I know, it sounds melodramatic as hell, but with an often concerning mind, I'm hoping that when I see these things written, I'll realise how ridiculous they are and get over it. And I was writing one of these silly woes today when I really thought about it, and realised that maybe it wasn't so ridiculous after all. That maybe it was something which actually is kinda sad.
And it's about women who tell stories.
I've always been an avid reader, but recently my passion for literature has begun to fuel me more than ever, and my mind feels sharper and more refined as a result of it. On a roll, I signed up for Goodreads, so I could keep track of the books I've read, and the books I've loved, and it filled me with a swelling kind of excitement.
Now, they say don't read your own reviews. Do they? Maybe. I don't know who they are, but if they don't say that, then they should. Because in a weird way I think we're addicted to self-destruction, hungry to hear others slate us apart and analyse our every move. 'Cause that's the only way we can see ourselves outside the gaze of our own reflection.
As they also say, we exist as a curation of the things we love. They don't say that. I even googled that one. But I'm sure someone has said something both similar and better, because I believe it a lot. I feel so fiercely proud over the things that I love and the things that move me, because they have become a part of me now.
And so what I'm getting at, is; don't read reviews of the things you love. Because the criticism of those things will hurt as sharp as a slander of your own soul.
Which I found out via fucking Goodreads.
I've always loved creative non-fiction, specifically the female-authored memoir, because there's nothing quite like getting into the mind and life of someone who has lived so differently to you but at the same time so similarly. One of the most magical aspects of womankind is that through a varying array of contexts and settings, we all seem to have versions of the same stories to tell. And within the walls of femininity I feel both safe to share my side, and open to accepting others' too.
Yet here, the comments on these books - from other women too - shocked and astounded me, cutting effortlessly straight through to my heart. Because here I found the same words cropping up in the countless one-star reviews of books that mean everything to me; self-indulgent, clichéd, insignificant, egocentric, melodramatic, selfish, whiny, immature, self-pitying, pathetic.
These are words that have been used to demean and demoralise women for centuries, and I was in shock to see them used so harshly and so brutishly as a synonym for what I would just call... honesty. I just could not and can not fathom how these women can be so unforgiving.

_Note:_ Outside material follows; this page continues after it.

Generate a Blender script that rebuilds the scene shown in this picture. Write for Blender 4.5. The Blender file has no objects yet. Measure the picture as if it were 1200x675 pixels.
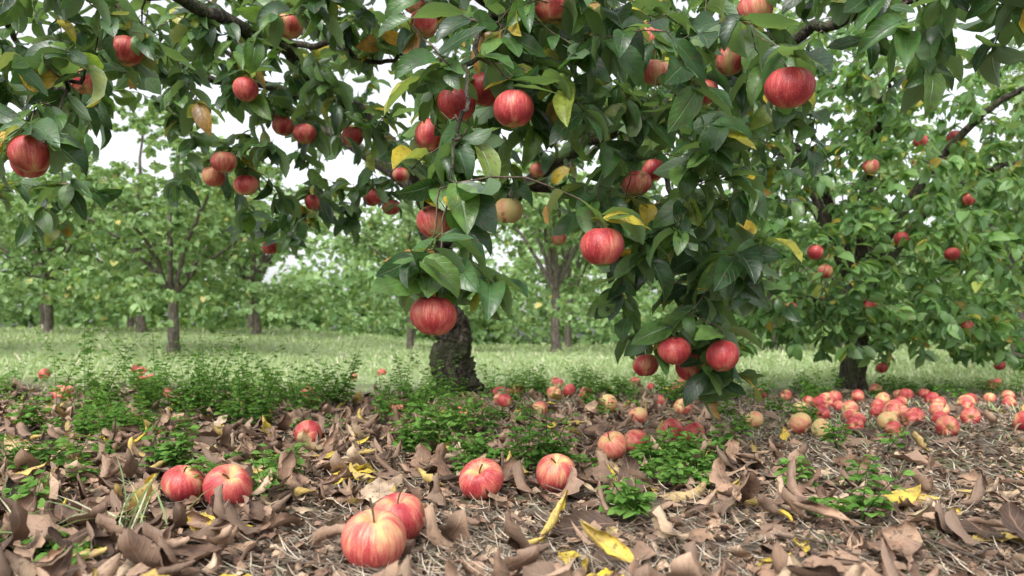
import bpy, math
import numpy as np
from mathutils import Vector, Matrix
rng=np.random.default_rng(11)
S=bpy.context.scene
S.view_settings.view_transform='Standard'; S.view_settings.look='None'; S.view_settings.exposure=0
CAMZ=0.27
# ------------------------------------------------------------ helpers
def link(o,parent=None):
    S.collection.objects.link(o)
    if parent: o.parent=parent
    return o
def empty(name,loc=(0,0,0)):
    e=bpy.data.objects.new(name,None); e.location=loc; e.empty_display_size=.2
    return link(e)
class Soup:
    def __init__(s): s.V=[];s.F=[];s.U=[];s.R=[];s.n=0
    def add(s,V,F,U=None,R=None):
        V=np.asarray(V,float); F=np.asarray(F,int)
        s.V.append(V); s.F.append(F+s.n)
        s.U.append(np.zeros((len(V),2)) if U is None else U)
        s.R.append(np.zeros(len(V)) if R is None else R)
        s.n+=len(V)
    def mesh(s,name,mats,smooth=True,mi=None):
        V=np.concatenate(s.V);F=np.concatenate(s.F);U=np.concatenate(s.U);R=np.concatenate(s.R)
        me=bpy.data.meshes.new(name)
        me.vertices.add(len(V)); me.vertices.foreach_set('co',V.astype('f').ravel())
        me.loops.add(F.size); me.loops.foreach_set('vertex_index',F.astype('i').ravel())
        me.polygons.add(len(F)); me.polygons.foreach_set('loop_start',(np.arange(len(F))*4).astype('i'))
        me.update(calc_edges=True)
        me.polygons.foreach_set('use_smooth',np.full(len(F),smooth))
        uv=me.uv_layers.new(name='UVMap'); uv.data.foreach_set('uv',U[F.ravel()].astype('f').ravel())
        a=me.attributes.new('rnd','FLOAT','POINT'); a.data.foreach_set('value',R.astype('f'))
        for m in (mats if isinstance(mats,(list,tuple)) else [mats]): me.materials.append(m)
        if mi is not None: me.polygons.foreach_set('material_index',np.asarray(mi,'i'))
        me.update()
        return me
    def obj(s,name,mats,parent=None,smooth=True):
        return link(bpy.data.objects.new(name,s.mesh(name,mats,smooth)),parent)
def nrm(v): return v/(np.linalg.norm(v,axis=-1,keepdims=True)+1e-9)
def basis(d,up):
    y=nrm(d); x=nrm(np.cross(y,up)); z=np.cross(x,y)
    return np.stack([x,y,z],axis=-1)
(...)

The books I saw criticised here both follow a similar format, the conflict, rock bottom, experience, self-discovery, growth, resolution kind. The happy ending memoir that takes a hell of a lot of pain, catharsis and eyebrow-raising behaviour to get to there.
And that's precisely why, in my eyes anyway, they're so powerful. Because even in all their imperfections, they are perfect.
Literature is the most immersive form of human art imaginable, the closest thing we have to actually living someone else's life. And in these memoirs, these women are raw, shameless, flawed and problematic, but they are unapologetic and empowered, they wear their vulnerabilities like a badge of honour and they brazenly admit the full truth of just how much they fucked up. It's an immortal testament to the power of the woman in it's rawest form.
And, to put it bluntly, I'm just not down for slagging that off.
I read a great article about creative non-fiction recently, and it suggested the message and the purpose of the memoir is because, 'The world needs true stories.' which I thought hit the nail on the head. Good things that happen in fiction are entertainment. Good things that happen in non-fiction are hope.
The main difference between the two is that protagonists are created to be liked, and fictional characters are formulated to fit the story, but the narrator of a memoir is simply wild. They are unpredictable, irrational, foolish and brutally human. Even the shit they say that pisses me off and I hate, I love. And the only thing self-righteous and egocentric here would be a reader who doesn't find being a mess, by all accounts, relatable as fuck.
These stories are so remarkable because they are essentially irrelevant, because they're self-obsessed, because they 'could happen to anyone so I don't know why SHE of all people got a book deal for it'.
I want to read my story. I want to say 'shit! that happened to me too'. I want to see myself in print, looking back up at me in all her faults and misgivings, to know that I'm not alone. To watch her grow steadily from the the ink on paper and know that one day I'll be able to grow too. To know that just because her story is generic, it doesn't mean that it's not important.
They say that every person has at least one good book in them. (I'm just rolling with it now.)
And you know, maybe we'd all be more empathetic, more understanding and more connected, if we too each wrote a shitty self-indulgent memoir that was so remarkable, simply because it wasn't.
'Cause no-one does human like you, just like nobody does it like her. And that's all the excuse needed to deserve being heard.
And you know, maybe we'd all be more empathetic, more understanding and more connected, if we too each wrote a shitty self-indulgent memoir that was so remarkable, simply because it wasn't.
'Cause no-one does human like you, just like nobody does it like her. And that's all the excuse needed to deserve being heard.